Every year I have an experiment in the garden, Either new wacky seeds, growing something in a different manner or breeding something, most are remarkably unsuccessful I might add but they add interest of a botanical nature. This year it is annual artichokes, (for the uninitiated, artichokes are a perennial plant and go from year to year in suitable climates, not here though, winter too wet.) Started them under heat, in early Feb, be interesting to see if they happen in the length of growing season. Wouldn’t put any money on it!
Re coca cola, can’t remember when I had any, must be well over ten years ago, more like twenty, filthy muck, good for cleaning metal tho’ I am told! There are some small individual bottles in the garage lurking in case of visitors unreasonable demands. Must be stale, serves them right for having such execrable taste.

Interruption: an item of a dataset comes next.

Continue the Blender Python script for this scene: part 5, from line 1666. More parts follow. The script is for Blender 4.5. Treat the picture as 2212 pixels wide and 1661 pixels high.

Re advertising, It is interesting to note that any decent food product doesn’t get advertised, doesn’t need to. It sells anyway. Generally has a devoted purchasing group.which will buy no other. A fatwah has been declared in this house, only Darigold milk, at twice the price of supermarket own brands.Better quality, lower pasteurisation temp= less sugar conversion of lactose = less caramelising of flavour. Simples! ie real milk. Trouble is, most people don’t know what quality ought to taste like so they buy on cost. But then most people didn’t grow up in the country and taste real food in the first place, try milk straight out of the cow and eggs still warm from the chicken, greens still screaming from being dragged out of the soil, (minor hyperbole) tends to alter one’s perceptions.
Off to plant tomatoes in the polytunnel.
As CT recently pointed out, mass market advertising these days is focussed on consumer ‘relationships’ – with supermarkets and online suppliers. Retail outlets therefore hold the whip hand – whereas in my day the big brands used mass media presence to buy their shelf space.
having said that, in little Denmark Carlsberg spends big kroner on the telly. Goodness knows why! I reckon they already have 75% of the market and are hardly threatened, even by Heineken.